● **Task to complete**: Return each line of the material verbatim.

● **Data excerpt**:
⟨

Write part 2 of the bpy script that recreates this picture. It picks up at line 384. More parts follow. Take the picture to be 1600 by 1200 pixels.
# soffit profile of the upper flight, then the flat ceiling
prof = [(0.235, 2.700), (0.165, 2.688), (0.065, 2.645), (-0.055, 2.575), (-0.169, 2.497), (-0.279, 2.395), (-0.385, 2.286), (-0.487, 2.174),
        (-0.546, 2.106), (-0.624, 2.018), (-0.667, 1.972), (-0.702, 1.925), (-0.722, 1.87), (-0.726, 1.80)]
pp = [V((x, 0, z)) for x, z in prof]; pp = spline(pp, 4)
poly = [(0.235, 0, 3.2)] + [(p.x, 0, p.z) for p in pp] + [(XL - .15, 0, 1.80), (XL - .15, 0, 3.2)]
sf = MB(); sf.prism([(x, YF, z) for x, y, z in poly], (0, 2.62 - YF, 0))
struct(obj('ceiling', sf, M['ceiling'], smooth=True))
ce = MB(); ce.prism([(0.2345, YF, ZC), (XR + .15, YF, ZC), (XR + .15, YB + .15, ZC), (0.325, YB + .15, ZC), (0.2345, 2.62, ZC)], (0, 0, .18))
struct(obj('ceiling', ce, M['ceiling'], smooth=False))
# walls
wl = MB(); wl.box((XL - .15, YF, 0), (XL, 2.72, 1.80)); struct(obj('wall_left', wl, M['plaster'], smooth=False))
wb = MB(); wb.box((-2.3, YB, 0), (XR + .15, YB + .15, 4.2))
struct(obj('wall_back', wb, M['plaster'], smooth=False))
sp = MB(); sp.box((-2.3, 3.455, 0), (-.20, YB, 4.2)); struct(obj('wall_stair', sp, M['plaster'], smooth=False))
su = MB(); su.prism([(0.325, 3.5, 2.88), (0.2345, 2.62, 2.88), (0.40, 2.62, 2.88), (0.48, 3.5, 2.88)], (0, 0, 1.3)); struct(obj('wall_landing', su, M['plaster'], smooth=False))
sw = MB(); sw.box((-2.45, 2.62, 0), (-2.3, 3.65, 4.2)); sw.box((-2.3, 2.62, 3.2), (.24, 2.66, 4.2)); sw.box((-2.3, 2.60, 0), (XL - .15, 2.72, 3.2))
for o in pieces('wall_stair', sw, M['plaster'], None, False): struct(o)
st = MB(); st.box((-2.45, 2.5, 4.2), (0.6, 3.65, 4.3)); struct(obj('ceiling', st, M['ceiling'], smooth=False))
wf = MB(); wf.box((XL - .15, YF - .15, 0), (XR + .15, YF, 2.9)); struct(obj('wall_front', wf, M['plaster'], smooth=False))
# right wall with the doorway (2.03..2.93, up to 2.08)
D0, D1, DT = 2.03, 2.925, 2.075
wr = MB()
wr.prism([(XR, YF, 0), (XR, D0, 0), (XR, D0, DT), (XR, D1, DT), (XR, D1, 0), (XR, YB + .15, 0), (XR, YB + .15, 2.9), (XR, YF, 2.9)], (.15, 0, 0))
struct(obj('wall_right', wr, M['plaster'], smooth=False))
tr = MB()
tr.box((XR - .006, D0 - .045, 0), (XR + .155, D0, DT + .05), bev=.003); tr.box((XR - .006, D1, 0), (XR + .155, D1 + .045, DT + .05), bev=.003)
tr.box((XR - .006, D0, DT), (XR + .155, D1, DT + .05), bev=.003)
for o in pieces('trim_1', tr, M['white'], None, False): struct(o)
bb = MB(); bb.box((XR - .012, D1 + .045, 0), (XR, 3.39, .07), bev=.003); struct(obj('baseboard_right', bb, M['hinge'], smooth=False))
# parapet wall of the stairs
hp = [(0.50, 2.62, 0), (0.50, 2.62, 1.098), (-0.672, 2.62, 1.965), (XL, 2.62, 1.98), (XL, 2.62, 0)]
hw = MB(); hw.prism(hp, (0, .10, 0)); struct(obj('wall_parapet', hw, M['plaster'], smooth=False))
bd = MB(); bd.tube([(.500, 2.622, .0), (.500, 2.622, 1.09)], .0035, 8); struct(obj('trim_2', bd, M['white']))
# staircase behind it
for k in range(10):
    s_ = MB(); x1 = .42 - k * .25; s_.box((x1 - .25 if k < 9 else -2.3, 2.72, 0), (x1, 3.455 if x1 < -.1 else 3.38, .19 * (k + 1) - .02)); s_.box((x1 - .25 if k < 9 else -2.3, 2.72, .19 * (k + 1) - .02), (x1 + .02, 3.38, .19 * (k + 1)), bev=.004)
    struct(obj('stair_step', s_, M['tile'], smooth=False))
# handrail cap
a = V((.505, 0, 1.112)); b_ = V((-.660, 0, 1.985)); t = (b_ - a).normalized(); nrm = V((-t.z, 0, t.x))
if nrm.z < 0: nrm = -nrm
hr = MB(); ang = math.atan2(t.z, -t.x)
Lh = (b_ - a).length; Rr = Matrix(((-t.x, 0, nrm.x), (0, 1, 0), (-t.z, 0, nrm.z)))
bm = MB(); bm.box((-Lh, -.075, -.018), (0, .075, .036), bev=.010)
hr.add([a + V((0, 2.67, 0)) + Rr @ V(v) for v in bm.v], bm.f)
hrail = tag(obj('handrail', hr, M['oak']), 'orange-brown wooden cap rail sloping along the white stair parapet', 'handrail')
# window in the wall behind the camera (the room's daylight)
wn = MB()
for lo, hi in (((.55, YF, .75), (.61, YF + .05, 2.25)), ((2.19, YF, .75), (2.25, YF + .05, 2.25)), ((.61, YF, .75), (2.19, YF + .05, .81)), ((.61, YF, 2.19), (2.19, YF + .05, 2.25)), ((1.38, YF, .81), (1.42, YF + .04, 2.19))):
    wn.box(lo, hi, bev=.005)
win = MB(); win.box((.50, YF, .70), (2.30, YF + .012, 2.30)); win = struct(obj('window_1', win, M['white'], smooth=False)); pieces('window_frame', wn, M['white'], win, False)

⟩

● **Written solution**:
Write part 2 of the bpy script that recreates this picture. It picks up at line 384. More parts follow. Take the picture to be 1600 by 1200 pixels.
# soffit profile of the upper flight, then the flat ceiling
prof = [(0.235, 2.700), (0.165, 2.688), (0.065, 2.645), (-0.055, 2.575), (-0.169, 2.497), (-0.279, 2.395), (-0.385, 2.286), (-0.487, 2.174),
        (-0.546, 2.106), (-0.624, 2.018), (-0.667, 1.972), (-0.702, 1.925), (-0.722, 1.87), (-0.726, 1.80)]
pp = [V((x, 0, z)) for x, z in prof]; pp = spline(pp, 4)
poly = [(0.235, 0, 3.2)] + [(p.x, 0, p.z) for p in pp] + [(XL - .15, 0, 1.80), (XL - .15, 0, 3.2)]
sf = MB(); sf.prism([(x, YF, z) for x, y, z in poly], (0, 2.62 - YF, 0))
struct(obj('ceiling', sf, M['ceiling'], smooth=True))
ce = MB(); ce.prism([(0.2345, YF, ZC), (XR + .15, YF, ZC), (XR + .15, YB + .15, ZC), (0.325, YB + .15, ZC), (0.2345, 2.62, ZC)], (0, 0, .18))
struct(obj('ceiling', ce, M['ceiling'], smooth=False))
# walls
wl = MB(); wl.box((XL - .15, YF, 0), (XL, 2.72, 1.80)); struct(obj('wall_left', wl, M['plaster'], smooth=False))
wb = MB(); wb.box((-2.3, YB, 0), (XR + .15, YB + .15, 4.2))
struct(obj('wall_back', wb, M['plaster'], smooth=False))
sp = MB(); sp.box((-2.3, 3.455, 0), (-.20, YB, 4.2)); struct(obj('wall_stair', sp, M['plaster'], smooth=False))
su = MB(); su.prism([(0.325, 3.5, 2.88), (0.2345, 2.62, 2.88), (0.40, 2.62, 2.88), (0.48, 3.5, 2.88)], (0, 0, 1.3)); struct(obj('wall_landing', su, M['plaster'], smooth=False))
sw = MB(); sw.box((-2.45, 2.62, 0), (-2.3, 3.65, 4.2)); sw.box((-2.3, 2.62, 3.2), (.24, 2.66, 4.2)); sw.box((-2.3, 2.60, 0), (XL - .15, 2.72, 3.2))
for o in pieces('wall_stair', sw, M['plaster'], None, False): struct(o)
st = MB(); st.box((-2.45, 2.5, 4.2), (0.6, 3.65, 4.3)); struct(obj('ceiling', st, M['ceiling'], smooth=False))
wf = MB(); wf.box((XL - .15, YF - .15, 0), (XR + .15, YF, 2.9)); struct(obj('wall_front', wf, M['plaster'], smooth=False))
# right wall with the doorway (2.03..2.93, up to 2.08)
D0, D1, DT = 2.03, 2.925, 2.075
wr = MB()
wr.prism([(XR, YF, 0), (XR, D0, 0), (XR, D0, DT), (XR, D1, DT), (XR, D1, 0), (XR, YB + .15, 0), (XR, YB + .15, 2.9), (XR, YF, 2.9)], (.15, 0, 0))
struct(obj('wall_right', wr, M['plaster'], smooth=False))
tr = MB()
tr.box((XR - .006, D0 - .045, 0), (XR + .155, D0, DT + .05), bev=.003); tr.box((XR - .006, D1, 0), (XR + .155, D1 + .045, DT + .05), bev=.003)
tr.box((XR - .006, D0, DT), (XR + .155, D1, DT + .05), bev=.003)
for o in pieces('trim_1', tr, M['white'], None, False): struct(o)
bb = MB(); bb.box((XR - .012, D1 + .045, 0), (XR, 3.39, .07), bev=.003); struct(obj('baseboard_right', bb, M['hinge'], smooth=False))
# parapet wall of the stairs
hp = [(0.50, 2.62, 0), (0.50, 2.62, 1.098), (-0.672, 2.62, 1.965), (XL, 2.62, 1.98), (XL, 2.62, 0)]
hw = MB(); hw.prism(hp, (0, .10, 0)); struct(obj('wall_parapet', hw, M['plaster'], smooth=False))
bd = MB(); bd.tube([(.500, 2.622, .0), (.500, 2.622, 1.09)], .0035, 8); struct(obj('trim_2', bd, M['white']))
# staircase behind it
for k in range(10):
    s_ = MB(); x1 = .42 - k * .25; s_.box((x1 - .25 if k < 9 else -2.3, 2.72, 0), (x1, 3.455 if x1 < -.1 else 3.38, .19 * (k + 1) - .02)); s_.box((x1 - .25 if k < 9 else -2.3, 2.72, .19 * (k + 1) - .02), (x1 + .02, 3.38, .19 * (k + 1)), bev=.004)
    struct(obj('stair_step', s_, M['tile'], smooth=False))
# handrail cap
a = V((.505, 0, 1.112)); b_ = V((-.660, 0, 1.985)); t = (b_ - a).normalized(); nrm = V((-t.z, 0, t.x))
if nrm.z < 0: nrm = -nrm
hr = MB(); ang = math.atan2(t.z, -t.x)
Lh = (b_ - a).length; Rr = Matrix(((-t.x, 0, nrm.x), (0, 1, 0), (-t.z, 0, nrm.z)))
bm = MB(); bm.box((-Lh, -.075, -.018), (0, .075, .036), bev=.010)
hr.add([a + V((0, 2.67, 0)) + Rr @ V(v) for v in bm.v], bm.f)
hrail = tag(obj('handrail', hr, M['oak']), 'orange-brown wooden cap rail sloping along the white stair parapet', 'handrail')
# window in the wall behind the camera (the room's daylight)
wn = MB()
for lo, hi in (((.55, YF, .75), (.61, YF + .05, 2.25)), ((2.19, YF, .75), (2.25, YF + .05, 2.25)), ((.61, YF, .75), (2.19, YF + .05, .81)), ((.61, YF, 2.19), (2.19, YF + .05, 2.25)), ((1.38, YF, .81), (1.42, YF + .04, 2.19))):
    wn.box(lo, hi, bev=.005)
win = MB(); win.box((.50, YF, .70), (2.30, YF + .012, 2.30)); win = struct(obj('window_1', win, M['white'], smooth=False)); pieces('window_frame', wn, M['white'], win, False)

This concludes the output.